Dosya içerisindeki belge ve delillere göre kullanılan istasyonun konumu itibariyle uzun sürede kişi ve çevreye zarar verdiği, bu nitelikteki bir istasyonun halen bulunduğu yerde kullanılmasının sakıncalı bulunduğu, bunun daha uygun ve yerleşim çevresinden daha uzakta kurulması gerektiği açıktır. Bu belirlemeler itibariyle dar anlamda ve para ile ölçülebilen bir zarar yok ise de, çevre binalarda ve davacının oturmakta olduğu binada yaşayanların sağlık bakımından büyük endişeler taşıdığı, psikolojik olarak yaşamlarını olumsuz biçimde etkilediği ve bunun da ruhsal yapılarında tedirginlik ve ümitsizlik yarattığı, bu haliyle o yerde oturmalarının olumsuz hale geleceği göz önünde tutulduğunda, davacının, zarar gördüğü kabul edilmeli ve davanın kabulüne karar verilmelidir. Mahkemece bu yönler üzerinde durulmadan yazılı şekilde davanın reddine karar verilmiş olması doğru görülmemiş, bu nedenle kararın bozulması gerekmiştir…) gerekçesiyle bozularak dosya yerine geri çevrilmekle, yeniden yapılan yargılama sonunda, mahkemece önceki kararda direnilmiştir.
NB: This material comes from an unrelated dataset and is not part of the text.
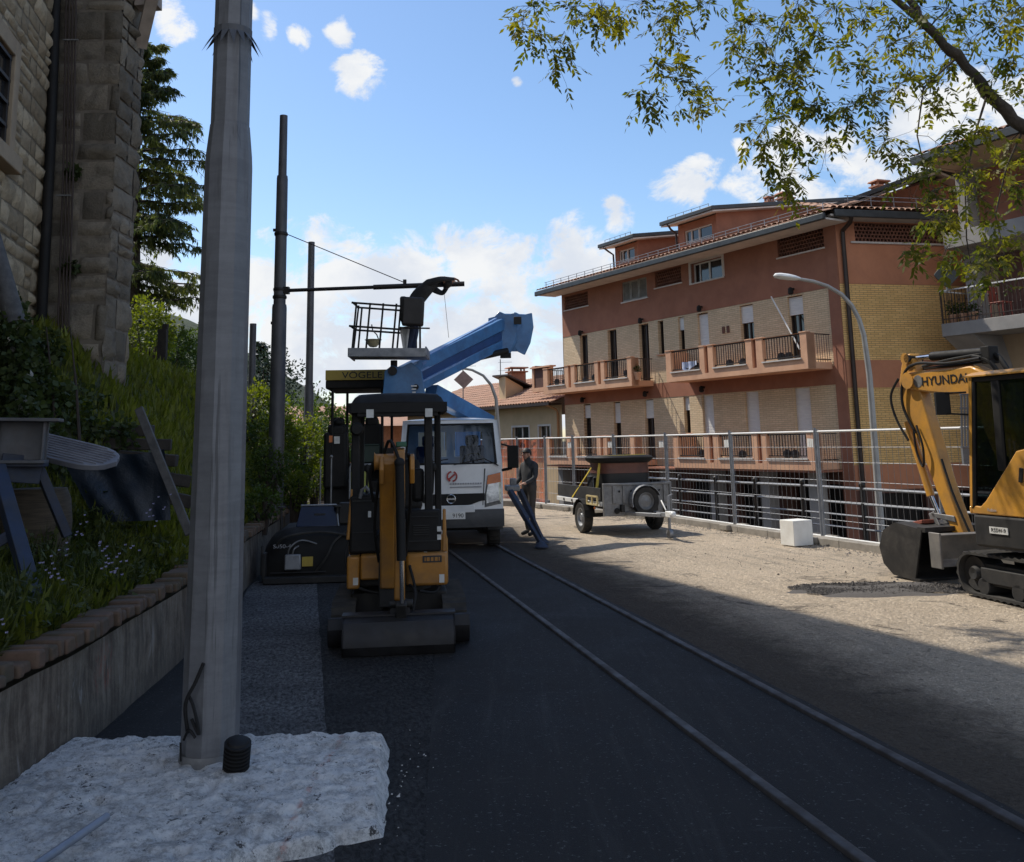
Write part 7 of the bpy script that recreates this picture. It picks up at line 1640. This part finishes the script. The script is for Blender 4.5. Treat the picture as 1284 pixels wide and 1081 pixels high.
g = MB(); hose(g, [(W0 + .36, y0 - .05, .38), (W0 + .40, y0 - .08, .50), (W0 + .55, y0 - .02, .58), (W0 + .8, y0 + .05, .5)], .011); hose(g, [(W0 + .42, y0 - .05, .38), (W0 + .45, y0 - .08, .47), (W0 + .5, y0, .5)], .011); g.build('cable', m_galvd, so_)
g = MB(); g.prism([(W0 + .42, y0 + .25, .74), (W0 + 1.02, y0 + .25, .74), (W0 + .98, y0 + .42, 1.02), (W0 + .47, y0 + .42, 1.02)], (0, .05, 0)); pn_ = g.build('tilted_panel', M('blue_black_glass', (.012, .02, .05), None, 5, .25), so_, bevel=.01)
g = MB(); g.tube((W0 + .47, y0 + .42, 1.03), (W0 + .98, y0 + .42, 1.03), .014); g.tube((W0 + .98, y0 + .42, 1.03), (W0 + 1.03, y0 + .24, .74), .012); g.build('panel_edge', m_galv, pn_)
for k, (x, w_, h_, z) in enumerate(((W0 + .75, .18, .22, .70), (W0 + 1.15, .26, .30, .76), (W0 + 1.45, .14, .18, .72))):
    g = MB(); g.box((x, y0 + .45, z + h_ / 2), (w_, .22, h_)); g.build('control_unit', m_char, so_, bevel=.02)
g = MB(); hose(g, [(W0 + .15, y0 + .1, .40), (W0 + .3, y0 - .04, .62), (W0 + .8, y0 + .05, .68), (W0 + 1.3, y0 + .0, .60)], .018); hose(g, [(W0 + .75, y0 - .04, .15), (W0 + .9, y0 - .10, .35), (W0 + 1.0, y0 - .02, .55), (W0 + 1.2, y0 + .1, .70)], .016); g.build('screed_hose', m_rubber, so_)
g = MB(); g.box((W0 + .03, y0 + .3, .22), (.05, .7, .40)); g.tube((W0 + .0, y0 - .02, .12), (W0 + .0, y0 - .02, .52), .02); g.build('end_gate', m_char, so_, bevel=.01)
for x in (W0 + .20, W0 + 1.0): g = MB(); g.tube((x, y0 + .35, .7), (x, y0 + .35, 1.0), .018); g.lathe([(.0, 0), (.06, .005), (.06, .03), (0, .035)], (x, y0 + .35, 1.0), 'z', 14); g.build('screw_crank', m_char, so_)
for x, h in ((W0 + .86, 1.22), (W0 + .70, 1.18)): g = MB(); g.tube((x, y0 + .8, .8), (x, y0 + .8, h + .5), .012); g.ball((x, y0 + .8, h + .5), .025, 8, 6); g.build('gauge_rod', m_galvd, pv)

# ------------------------------------------------------------------ trailer
TL = (2.45, 19.85, 0); tl_ = empty('trailer', TL, 17, 'grey flatbed trailer with its spare wheel mounted on the front board by the fence', 'trailer')
g = MB(); g.bx(-.74, .74, .05, 2.7, .60, .66); g.bx(-.4, -.33, -.1, 2.6, .46, .60); g.bx(.33, .4, -.1, 2.6, .46, .60); g.bx(-.8, .8, .93, 1.02, .30, .38); g.build('bed', m_char, tl_, bevel=.006)
g = MB(); g.box((0, .02, .80), (1.46, .045, .40)); g.box((0, .02, .50), (1.40, .04, .24))
for x in (-.52, -.30, .0, .34, .60): g.bx(x - .035, x + .035, -.03, -.004, .62, .97)
g.bx(-.75, .75, -.035, .045, .975, 1.02); g.bx(-.75, -.70, -.03, .05, .38, 1.0); g.bx(.70, .75, -.03, .05, .38, 1.0); fb = g.build('front_board', m_galvd, tl_, bevel=.008)
for x in (-.41, -.15, .47): g = MB(); g.lathe([(.022, -.035), (.012, -.045)], (x, 0, .86), 'y', 10); g.build('latch', m_black, fb)
for x in (-.47, .60): g = MB(); g.lathe([(.0, -.045), (.055, -.045), (.06, -.03)], (x, 0, .48), 'y', 14); g.build('reflector', m_black, fb)
g = MB(); g.bx(-.765, -.735, .1, 2.68, .68, .93); g.build('side_board', m_char, tl_, bevel=.006)
g = MB(); g.bx(.735, .765, .1, 2.68, .68, .93); g.build('side_board', m_char, tl_, bevel=.006)
g = MB(); g.bx(-.785, -.74, .06, 2.7, .57, .66); sr = g.build('side_rail', m_whitep, tl_, bevel=.006)
for y in (.35, 1.0, 1.5): g = MB(); g.ball((-.80, y, .53), (.02, .03, .03), 8, 6); g.build('side_lamp', m_amber, tl_)
for y in (.7, 1.2, 1.7, 2.2): g = MB(); g.box((-.795, y, .615), (.012, .05, .05)); g.build('rope_hook', m_char, sr)
for s_ in (-1, 1):
    wheel(tl_, (s_ * .80, .98, .31), .31, .19, m_galv, side=s_); g = MB()
    for k in range(8): a, a2 = PI * (.02 + .96 * k / 8), PI * (.02 + .96 * (k + 1) / 8); g.beam((s_ * .80, .98 + .37 * math.cos(a), .31 + .37 * math.sin(a)), (s_ * .80, .98 + .37 * math.cos(a2), .31 + .37 * math.sin(a2)), .22, .015)
    g.build('mudguard', m_black, tl_)
sp = MB(); c = (.10, -.13, .66); R_ = .285
sp.lathe([(R_ * .62, .06), (R_ * .95, .08), (R_, 0), (R_ * .95, -.08), (R_ * .62, -.07)], c, 'y', 28, cap=False); sw = sp.build('spare_wheel', m_rubber, tl_, angle=50)
g = MB(); g.lathe([(R_ * .63, -.05), (R_ * .55, -.06), (R_ * .45, -.02), (R_ * .2, -.03), (.001, -.05)], c, 'y', 24, cap=False); g.build('rim', m_galvd, sw)
g = MB()
for k in range(12): a, b = PI * k / 12, PI * (k + 1) / 12; g.beam(Vector(c) + Vector((math.cos(a + .35) * .315, 0, math.sin(a + .35) * .315)), Vector(c) + Vector((math.cos(b + .35) * .315, 0, math.sin(b + .35) * .315)), .012, .2, up=(0, 1, 0))
g.build('wheel_guard', m_galv, sw)
g = MB(); g.beam((-.30, .1, .42), (.02, -1.05, .44), .07, .07); g.beam((.34, .1, .42), (.06, -1.05, .44), .07, .07); g.beam((.04, -.9, .45), (.04, -1.35, .47), .08, .08); g.build('drawbar', m_galv, tl_, bevel=.008)
g = MB(); g.box((.04, -1.38, .48), (.12, .22, .11)); g.ball((.04, -1.48, .48), .065, 10, 8); g.beam((.04, -1.2, .54), (.04, -1.0, .72), .025, .03); g.build('coupling', m_whitep, tl_, bevel=.02)
g = MB(); g.tube((.17, -1.05, .14), (.17, -1.05, .80), .028, n=10); g.beam((.17, -1.05, .80), (.26, -1.05, .83), .02, .02); g.lathe([(0, -.03), (.09, -.035), (.095, 0), (.09, .035), (0, .03)], (.17, -1.05, .095), 'x', 18); g.build('jockey_wheel', m_galv, tl_)
def tlw(x, y, z): return Matrix.Translation(TL) @ rot('Z', 17) @ Vector((x, y, z))
tb = empty('mixing_tub', tlw(-.08, .72, .66), 17, 'dark flared tub with a brown band strapped on the trailer', 'tub')
def loft(mb, secs, n=28):
    vs = []
    for a, b, z, e in secs:
        for k in range(n): t = 2 * PI * k / n; c_, s_ = math.cos(t), math.sin(t); vs.append((a * math.copysign(abs(c_) ** e, c_), b * math.copysign(abs(s_) ** e, s_), z))
    mb.add(vs, [(i * n + j, i * n + (j + 1) % n, (i + 1) * n + (j + 1) % n, (i + 1) * n + j) for i in range(len(secs) - 1) for j in range(n)] + [tuple(range(n)), tuple((len(secs) - 1) * n + j for j in range(n))])
g = MB(); loft(g, [(.50, .42, 0, .45), (.53, .45, .3, .45), (.55, .46, .54, .45)]); g.build('tub_body', m_tub, tb)
g = MB(); loft(g, [(.555, .465, .545, .45), (.55, .46, .72, .5), (.56, .47, .75, .5)]); g.build('brown_band', m_tubr, tb, angle=60)
g = MB(); loft(g, [(.58, .48, .755, .5), (.64, .52, .80, .5), (.66, .54, .86, .5), (.60, .5, .90, .5)]); g.box((.62, 0, .86), (.12, .2, .03)); g.build('rim', m_black, tb, angle=60)
g = MB(); g.beam(tlw(-.735, .45, .68), tlw(-.60, .45, 1.55), .05, .012, up=(0, -1, 0)); g.beam(tlw(-.60, .45, 1.555), tlw(.4, .45, 1.575), .05, .012); tag(g.build('lashing_strap', m_strap), 'yellow strap running up over the left side of the dark tub', 'strap', 'lashing straps on the trailer')
g = MB(); g.beam(tlw(-.77, 1.75, .66), tlw(-.74, .62, 1.32), .035, .012, up=(-1, 0, 0)); tag(g.build('lashing_strap', m_strap), 'yellow strap slanting across the left end of the trailer bed', 'strap', 'lashing straps on the trailer')
tc_ = empty('tool_case', tlw(-.62, .85, .66), 17, 'black upright tool case standing left of the tub on the trailer', 'case'); g = MB(); g.box((0, 0, .25), (.16, .3, .48)); g.build('case_body', m_black, tc_, bevel=.02); g = MB(); g.tube((-.05, -.16, .46), (.07, -.16, .46), .012); g.tube((-.06, -.16, .1), (-.06, -.16, .46), .01); g.build('case_frame', m_galv, tc_)
cr = empty('crate_frame', tlw(-.80, .12, .60), 17, 'open cream crate frame fixed at the left front corner of the trailer', 'crate'); g = MB()
for z in (.0, .16): g.beam((-.02, .02, z), (-.02, .6, z), .035, .03)
for y in (.02, .31, .6): g.beam((-.02, y, 0), (-.02, y, .16), .03, .035)
g.build('frame', m_crate, cr)

# ------------------------------------------------------------------ large excavator on the right
HX = empty('large_excavator', (6.48, 11.0, 0), 19, 'big orange excavator at the right edge with its bucket on the ground', 'excavator')
U = rot('Z', -6)
for sx in (-1, 1): track(HX, sx * .76, .40, -1.25, 1.22, .52, m_rubber, m_char, xf=U, side=sx, n=52)
g = MB(); g.xf = U; g.bx(-.58, .58, -.7, .7, .2, .5); g.lathe([(.45, .48), (.45, .62)], n=28); g.build('undercarriage', m_char, HX, bevel=.02)
g = MB(); g.xf = U; prof = [(1.52, .26), (1.60, .34), (1.60, .52), (1.54, .64), (1.60, .66), (1.68, .52), (1.67, .34), (1.60, .25)]; g.prism([(-.95, y, z) for y, z in prof], (1.9, 0, 0)); g.bx(-.96, -.93, 1.48, 1.69, .24, .67); g.bx(-.42, -.32, .8, 1.55, .26, .4); g.bx(.32, .42, .8, 1.55, .26, .4); g.build('dozer_blade', M('grey_blade_steel', (.19, .18, .17), (.13, .125, .12), 4, .6, .3, dirt=(.3, .27, .23), dscale=3, damt=.5), HX, bevel=.008)
g = MB(); g.prism([(x, y, .60) for x, y in ((-.97, .82), (.95, .82), (.97, -.6), (.7, -1.05), (-.7, -1.05), (-.97, -.6))], (0, 0, .36)); g.build('skirt', m_char, HX, bevel=.03)
g = MB(); g.prism([(x, y, .965) for x, y in ((-.97, -.45), (.95, -.1), (.97, -.6), (.7, -1.07), (-.7, -1.07), (-.97, -.6))], (0, 0, .75)); g.box((.62, .25, 1.25), (.66, 1.1, .58)); g.build('engine_cover', m_orange, HX, bevel=.04)
CX0, CX1 = -.97, -.12
g = MB(); g.prism([(CX0, y, z) for y, z in ((.82, .965), (.82, 1.06), (.69, 1.05), (.60, 1.12), (.10, 1.68), (-.50, 1.80), (-.50, .965))], (.035, 0, 0)); g.prism([(CX0 + .0, .82, .965), (CX0, .86, .965), (CX0, .86, 1.05), (CX0, .82, 1.05)], (.84, 0, 0)); g.build('side_panel', m_orange, HX, bevel=.012)
g = MB()
for x in (CX0, CX1):
    o_ = .045 if x < -.5 else -.045
    g.beam((x + o_ * .5, .80, 1.04), (x + o_ * .5, .62, 2.52), .06, .06); g.beam((x + o_ * .5, -.48, 1.7), (x + o_ * .5, -.48, 2.5), .07, .07); g.beam((x + o_ * .5, .64, 2.50), (x + o_ * .5, -.5, 2.50), .06, .06)
    g.beam((x + o_ * .5, .33, 1.46), (x + o_ * .5, .30, 2.5), .11, .05, up=(1, 0, 0))
g.beam((CX0, .62, 2.5), (CX1, .62, 2.5), .06, .06); g.beam((CX0, -.48, 2.5), (CX1, -.48, 2.5), .06, .06); g.beam((CX0, .80, 1.04), (CX1, .80, 1.04), .06, .06); cbf = g.build('cab_frame', m_black, HX, bevel=.015)
g = MB(); g.prism([(CX0 - .012, y, z) for y, z in ((.80, 1.04), (.83, 1.06), (.66, 2.54), (.62, 2.52))], (.04, 0, 0)); g.build('front_pillar_trim', m_orange, HX)
g = MB(); g.grid(lambda u, v: (CX0 - .03 + u * .91, .74 - v * 1.3, 2.545 + .05 * max(0, min(1, 8 * min(u, 1 - u, v, 1 - v))) ** .5), 14, 14); g.bx(CX0 - .03, CX1 + .03, -.56, .74, 2.53, 2.546); g.build('cab_roof', m_orange, HX, angle=60)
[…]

TEMYİZ EDEN: Davacılar ve davalılardan Vodafone vekili
HUKUK GENEL KURULU KARARI
Hukuk Genel Kurulu’nca incelenerek direnme kararının süresinde temyiz edildiği anlaşıldıktan ve dosyadaki kâğıtlar okunduktan sonra gereği görüşüldü:
Mahkemenin direnme kararı vermesinden ve davacının temyiz dilekçesi ibraz etmesinden sonra davalı Vodafone AŞ. vekili verdiği temyize cevap dilekçesinde; davaya konu baz istasyonunun şirketlerince teknik nedenlerle söküldüğünü ve kaldırıldığını, buna ilişkin mahkeme kanalıyla tespit yaptırdıklarını, bu durumda davanın konusuz kaldığını, davacının davayı devam ettirmekte bir hukuki yararının kalmadığını beyanla, karar verilmesine yer olmadığına karar verilmesini istemiş ve buna ilişkin olarak yaptırdığı delil tespiti dosyasını mahkemeye sunmuştur.
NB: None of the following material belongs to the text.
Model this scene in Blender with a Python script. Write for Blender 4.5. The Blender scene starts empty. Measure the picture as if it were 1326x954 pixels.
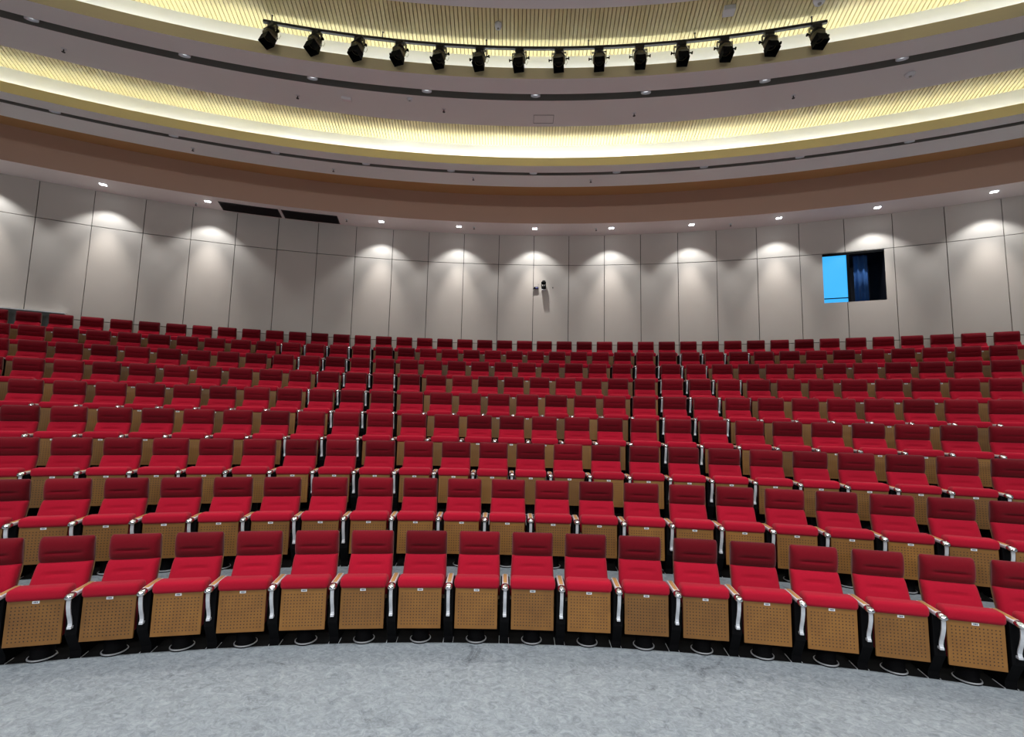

Bu durumda, mahkemece ortaya çıkan bu yeni durumun değerlendirilerek bir karar verilmesi gerekir. ( Aynı yönde, Hukuk Genel Kurulunun 05/11/2008 gün ve 2008/4-663 E. 2008/663 K sayılı kararı)
SONUÇ: Davacılar ve davalılardan Vodafone vekilince verilen dilekçe ve yaptırılan tespite ilişkin belge ve bilgilerin değerlendirilerek sonucuna göre bir karar verilmesi için yerel mahkeme kararının bu nedenlerle BOZULMASINA, istek halinde temyiz peşin harcının geri verilmesine, 21/10/2009 gününde oybirliği ile karar verildi.